→ **STATED TASK**
Transcribe all the records with complete accuracy.

• • •

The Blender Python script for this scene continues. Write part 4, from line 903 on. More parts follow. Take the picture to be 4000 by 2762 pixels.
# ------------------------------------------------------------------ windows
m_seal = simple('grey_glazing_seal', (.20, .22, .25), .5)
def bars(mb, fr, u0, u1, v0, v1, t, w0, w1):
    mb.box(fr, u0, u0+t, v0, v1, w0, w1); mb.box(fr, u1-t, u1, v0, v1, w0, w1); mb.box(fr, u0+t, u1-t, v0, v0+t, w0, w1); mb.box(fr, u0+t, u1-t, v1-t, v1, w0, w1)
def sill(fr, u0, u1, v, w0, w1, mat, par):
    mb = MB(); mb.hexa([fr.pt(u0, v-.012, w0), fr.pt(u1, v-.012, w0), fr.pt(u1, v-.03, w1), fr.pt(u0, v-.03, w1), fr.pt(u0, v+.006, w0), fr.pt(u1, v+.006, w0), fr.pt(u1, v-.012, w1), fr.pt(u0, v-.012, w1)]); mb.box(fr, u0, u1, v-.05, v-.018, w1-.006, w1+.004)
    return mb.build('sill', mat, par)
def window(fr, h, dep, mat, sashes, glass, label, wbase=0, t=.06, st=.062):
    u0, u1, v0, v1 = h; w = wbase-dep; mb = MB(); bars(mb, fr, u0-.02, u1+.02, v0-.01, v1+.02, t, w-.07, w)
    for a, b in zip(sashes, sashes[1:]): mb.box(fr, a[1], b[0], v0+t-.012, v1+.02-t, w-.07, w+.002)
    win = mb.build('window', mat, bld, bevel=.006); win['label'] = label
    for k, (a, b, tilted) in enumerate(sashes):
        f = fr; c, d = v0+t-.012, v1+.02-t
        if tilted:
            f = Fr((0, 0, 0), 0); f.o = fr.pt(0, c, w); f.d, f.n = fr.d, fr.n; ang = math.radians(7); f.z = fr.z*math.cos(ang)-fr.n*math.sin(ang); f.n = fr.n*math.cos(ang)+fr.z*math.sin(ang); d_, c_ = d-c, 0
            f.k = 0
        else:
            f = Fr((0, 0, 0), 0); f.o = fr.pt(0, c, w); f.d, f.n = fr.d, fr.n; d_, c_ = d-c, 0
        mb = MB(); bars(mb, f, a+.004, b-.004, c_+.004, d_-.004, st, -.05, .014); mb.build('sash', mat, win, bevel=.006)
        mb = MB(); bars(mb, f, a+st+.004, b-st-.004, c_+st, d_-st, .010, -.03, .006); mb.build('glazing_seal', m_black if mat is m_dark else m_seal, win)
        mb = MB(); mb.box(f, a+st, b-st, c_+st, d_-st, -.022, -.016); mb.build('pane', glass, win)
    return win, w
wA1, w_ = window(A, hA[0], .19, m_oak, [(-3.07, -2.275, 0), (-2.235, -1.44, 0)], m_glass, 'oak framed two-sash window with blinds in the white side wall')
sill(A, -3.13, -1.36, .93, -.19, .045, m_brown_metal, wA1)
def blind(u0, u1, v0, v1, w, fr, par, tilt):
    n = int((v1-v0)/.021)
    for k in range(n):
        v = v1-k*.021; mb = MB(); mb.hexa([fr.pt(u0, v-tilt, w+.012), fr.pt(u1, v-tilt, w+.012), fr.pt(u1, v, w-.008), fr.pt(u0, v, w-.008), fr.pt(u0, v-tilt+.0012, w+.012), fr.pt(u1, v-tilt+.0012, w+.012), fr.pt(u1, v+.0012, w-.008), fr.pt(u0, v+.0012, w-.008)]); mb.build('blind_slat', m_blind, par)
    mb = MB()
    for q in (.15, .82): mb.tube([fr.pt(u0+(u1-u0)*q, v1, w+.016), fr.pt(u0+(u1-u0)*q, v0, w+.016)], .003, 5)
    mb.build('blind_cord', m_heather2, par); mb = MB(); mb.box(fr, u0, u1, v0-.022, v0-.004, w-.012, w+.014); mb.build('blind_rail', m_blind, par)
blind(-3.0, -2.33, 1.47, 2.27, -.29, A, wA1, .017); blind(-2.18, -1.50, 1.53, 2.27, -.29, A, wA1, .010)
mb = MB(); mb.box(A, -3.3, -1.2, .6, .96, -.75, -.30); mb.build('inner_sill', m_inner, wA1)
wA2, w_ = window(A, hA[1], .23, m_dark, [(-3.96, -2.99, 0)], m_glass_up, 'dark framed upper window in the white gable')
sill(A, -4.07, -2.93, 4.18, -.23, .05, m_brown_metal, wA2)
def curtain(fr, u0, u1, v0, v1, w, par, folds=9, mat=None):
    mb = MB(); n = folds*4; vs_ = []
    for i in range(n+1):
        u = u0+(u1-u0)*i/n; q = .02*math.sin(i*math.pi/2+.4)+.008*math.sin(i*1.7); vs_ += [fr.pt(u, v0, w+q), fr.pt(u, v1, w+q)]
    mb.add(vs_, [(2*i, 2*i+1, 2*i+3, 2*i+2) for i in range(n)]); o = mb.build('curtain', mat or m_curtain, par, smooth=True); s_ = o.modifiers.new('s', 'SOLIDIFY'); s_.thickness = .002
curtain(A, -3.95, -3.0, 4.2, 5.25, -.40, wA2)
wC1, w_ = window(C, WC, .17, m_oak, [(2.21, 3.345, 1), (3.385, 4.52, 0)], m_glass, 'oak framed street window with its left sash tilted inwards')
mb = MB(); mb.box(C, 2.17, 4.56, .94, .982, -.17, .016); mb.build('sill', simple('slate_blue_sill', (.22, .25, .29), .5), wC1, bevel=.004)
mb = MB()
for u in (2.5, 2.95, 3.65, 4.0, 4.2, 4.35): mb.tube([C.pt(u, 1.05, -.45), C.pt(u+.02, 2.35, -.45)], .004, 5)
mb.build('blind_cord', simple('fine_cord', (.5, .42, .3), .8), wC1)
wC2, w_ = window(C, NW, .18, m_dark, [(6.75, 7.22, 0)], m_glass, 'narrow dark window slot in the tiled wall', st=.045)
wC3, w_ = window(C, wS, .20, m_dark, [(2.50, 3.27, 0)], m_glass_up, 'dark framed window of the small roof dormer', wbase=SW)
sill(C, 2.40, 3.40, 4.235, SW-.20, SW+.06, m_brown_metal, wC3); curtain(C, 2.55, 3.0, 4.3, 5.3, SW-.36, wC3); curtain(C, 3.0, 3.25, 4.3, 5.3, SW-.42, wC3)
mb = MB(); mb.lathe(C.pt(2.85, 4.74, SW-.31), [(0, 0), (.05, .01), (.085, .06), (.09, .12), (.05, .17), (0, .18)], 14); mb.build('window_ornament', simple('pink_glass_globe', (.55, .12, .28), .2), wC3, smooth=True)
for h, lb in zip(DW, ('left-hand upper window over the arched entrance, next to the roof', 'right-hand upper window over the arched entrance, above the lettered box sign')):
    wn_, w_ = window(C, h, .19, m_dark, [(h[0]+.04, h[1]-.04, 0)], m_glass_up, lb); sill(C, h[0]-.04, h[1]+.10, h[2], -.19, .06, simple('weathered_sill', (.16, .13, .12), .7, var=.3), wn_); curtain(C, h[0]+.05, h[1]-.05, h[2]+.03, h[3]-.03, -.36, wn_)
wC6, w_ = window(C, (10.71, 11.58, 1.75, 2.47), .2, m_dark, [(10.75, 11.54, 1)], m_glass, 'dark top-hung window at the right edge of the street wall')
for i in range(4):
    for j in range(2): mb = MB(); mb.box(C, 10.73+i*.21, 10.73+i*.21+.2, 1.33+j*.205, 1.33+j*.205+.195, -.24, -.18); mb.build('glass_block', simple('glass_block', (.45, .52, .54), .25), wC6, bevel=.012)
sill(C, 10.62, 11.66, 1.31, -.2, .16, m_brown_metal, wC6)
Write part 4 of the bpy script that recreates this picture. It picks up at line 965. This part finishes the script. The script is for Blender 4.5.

• • •

→ **ANSWER TO THIS EXERCISE**
The Blender Python script for this scene continues. Write part 4, from line 903 on. More parts follow. Take the picture to be 4000 by 2762 pixels.
# ------------------------------------------------------------------ windows
m_seal = simple('grey_glazing_seal', (.20, .22, .25), .5)
def bars(mb, fr, u0, u1, v0, v1, t, w0, w1):
    mb.box(fr, u0, u0+t, v0, v1, w0, w1); mb.box(fr, u1-t, u1, v0, v1, w0, w1); mb.box(fr, u0+t, u1-t, v0, v0+t, w0, w1); mb.box(fr, u0+t, u1-t, v1-t, v1, w0, w1)
def sill(fr, u0, u1, v, w0, w1, mat, par):
    mb = MB(); mb.hexa([fr.pt(u0, v-.012, w0), fr.pt(u1, v-.012, w0), fr.pt(u1, v-.03, w1), fr.pt(u0, v-.03, w1), fr.pt(u0, v+.006, w0), fr.pt(u1, v+.006, w0), fr.pt(u1, v-.012, w1), fr.pt(u0, v-.012, w1)]); mb.box(fr, u0, u1, v-.05, v-.018, w1-.006, w1+.004)
    return mb.build('sill', mat, par)
def window(fr, h, dep, mat, sashes, glass, label, wbase=0, t=.06, st=.062):
    u0, u1, v0, v1 = h; w = wbase-dep; mb = MB(); bars(mb, fr, u0-.02, u1+.02, v0-.01, v1+.02, t, w-.07, w)
    for a, b in zip(sashes, sashes[1:]): mb.box(fr, a[1], b[0], v0+t-.012, v1+.02-t, w-.07, w+.002)
    win = mb.build('window', mat, bld, bevel=.006); win['label'] = label
    for k, (a, b, tilted) in enumerate(sashes):
        f = fr; c, d = v0+t-.012, v1+.02-t
        if tilted:
            f = Fr((0, 0, 0), 0); f.o = fr.pt(0, c, w); f.d, f.n = fr.d, fr.n; ang = math.radians(7); f.z = fr.z*math.cos(ang)-fr.n*math.sin(ang); f.n = fr.n*math.cos(ang)+fr.z*math.sin(ang); d_, c_ = d-c, 0
            f.k = 0
        else:
            f = Fr((0, 0, 0), 0); f.o = fr.pt(0, c, w); f.d, f.n = fr.d, fr.n; d_, c_ = d-c, 0
        mb = MB(); bars(mb, f, a+.004, b-.004, c_+.004, d_-.004, st, -.05, .014); mb.build('sash', mat, win, bevel=.006)
        mb = MB(); bars(mb, f, a+st+.004, b-st-.004, c_+st, d_-st, .010, -.03, .006); mb.build('glazing_seal', m_black if mat is m_dark else m_seal, win)
        mb = MB(); mb.box(f, a+st, b-st, c_+st, d_-st, -.022, -.016); mb.build('pane', glass, win)
    return win, w
wA1, w_ = window(A, hA[0], .19, m_oak, [(-3.07, -2.275, 0), (-2.235, -1.44, 0)], m_glass, 'oak framed two-sash window with blinds in the white side wall')
sill(A, -3.13, -1.36, .93, -.19, .045, m_brown_metal, wA1)
def blind(u0, u1, v0, v1, w, fr, par, tilt):
    n = int((v1-v0)/.021)
    for k in range(n):
        v = v1-k*.021; mb = MB(); mb.hexa([fr.pt(u0, v-tilt, w+.012), fr.pt(u1, v-tilt, w+.012), fr.pt(u1, v, w-.008), fr.pt(u0, v, w-.008), fr.pt(u0, v-tilt+.0012, w+.012), fr.pt(u1, v-tilt+.0012, w+.012), fr.pt(u1, v+.0012, w-.008), fr.pt(u0, v+.0012, w-.008)]); mb.build('blind_slat', m_blind, par)
    mb = MB()
    for q in (.15, .82): mb.tube([fr.pt(u0+(u1-u0)*q, v1, w+.016), fr.pt(u0+(u1-u0)*q, v0, w+.016)], .003, 5)
    mb.build('blind_cord', m_heather2, par); mb = MB(); mb.box(fr, u0, u1, v0-.022, v0-.004, w-.012, w+.014); mb.build('blind_rail', m_blind, par)
blind(-3.0, -2.33, 1.47, 2.27, -.29, A, wA1, .017); blind(-2.18, -1.50, 1.53, 2.27, -.29, A, wA1, .010)
mb = MB(); mb.box(A, -3.3, -1.2, .6, .96, -.75, -.30); mb.build('inner_sill', m_inner, wA1)
wA2, w_ = window(A, hA[1], .23, m_dark, [(-3.96, -2.99, 0)], m_glass_up, 'dark framed upper window in the white gable')
sill(A, -4.07, -2.93, 4.18, -.23, .05, m_brown_metal, wA2)
def curtain(fr, u0, u1, v0, v1, w, par, folds=9, mat=None):
    mb = MB(); n = folds*4; vs_ = []
    for i in range(n+1):
        u = u0+(u1-u0)*i/n; q = .02*math.sin(i*math.pi/2+.4)+.008*math.sin(i*1.7); vs_ += [fr.pt(u, v0, w+q), fr.pt(u, v1, w+q)]
    mb.add(vs_, [(2*i, 2*i+1, 2*i+3, 2*i+2) for i in range(n)]); o = mb.build('curtain', mat or m_curtain, par, smooth=True); s_ = o.modifiers.new('s', 'SOLIDIFY'); s_.thickness = .002
curtain(A, -3.95, -3.0, 4.2, 5.25, -.40, wA2)
wC1, w_ = window(C, WC, .17, m_oak, [(2.21, 3.345, 1), (3.385, 4.52, 0)], m_glass, 'oak framed street window with its left sash tilted inwards')
mb = MB(); mb.box(C, 2.17, 4.56, .94, .982, -.17, .016); mb.build('sill', simple('slate_blue_sill', (.22, .25, .29), .5), wC1, bevel=.004)
mb = MB()
for u in (2.5, 2.95, 3.65, 4.0, 4.2, 4.35): mb.tube([C.pt(u, 1.05, -.45), C.pt(u+.02, 2.35, -.45)], .004, 5)
mb.build('blind_cord', simple('fine_cord', (.5, .42, .3), .8), wC1)
wC2, w_ = window(C, NW, .18, m_dark, [(6.75, 7.22, 0)], m_glass, 'narrow dark window slot in the tiled wall', st=.045)
wC3, w_ = window(C, wS, .20, m_dark, [(2.50, 3.27, 0)], m_glass_up, 'dark framed window of the small roof dormer', wbase=SW)
sill(C, 2.40, 3.40, 4.235, SW-.20, SW+.06, m_brown_metal, wC3); curtain(C, 2.55, 3.0, 4.3, 5.3, SW-.36, wC3); curtain(C, 3.0, 3.25, 4.3, 5.3, SW-.42, wC3)
mb = MB(); mb.lathe(C.pt(2.85, 4.74, SW-.31), [(0, 0), (.05, .01), (.085, .06), (.09, .12), (.05, .17), (0, .18)], 14); mb.build('window_ornament', simple('pink_glass_globe', (.55, .12, .28), .2), wC3, smooth=True)
for h, lb in zip(DW, ('left-hand upper window over the arched entrance, next to the roof', 'right-hand upper window over the arched entrance, above the lettered box sign')):
    wn_, w_ = window(C, h, .19, m_dark, [(h[0]+.04, h[1]-.04, 0)], m_glass_up, lb); sill(C, h[0]-.04, h[1]+.10, h[2], -.19, .06, simple('weathered_sill', (.16, .13, .12), .7, var=.3), wn_); curtain(C, h[0]+.05, h[1]-.05, h[2]+.03, h[3]-.03, -.36, wn_)
wC6, w_ = window(C, (10.71, 11.58, 1.75, 2.47), .2, m_dark, [(10.75, 11.54, 1)], m_glass, 'dark top-hung window at the right edge of the street wall')
for i in range(4):
    for j in range(2): mb = MB(); mb.box(C, 10.73+i*.21, 10.73+i*.21+.2, 1.33+j*.205, 1.33+j*.205+.195, -.24, -.18); mb.build('glass_block', simple('glass_block', (.45, .52, .54), .25), wC6, bevel=.012)
sill(C, 10.62, 11.66, 1.31, -.2, .16, m_brown_metal, wC6)
Write part 4 of the bpy script that recreates this picture. It picks up at line 965. This part finishes the script. The script is for Blender 4.5.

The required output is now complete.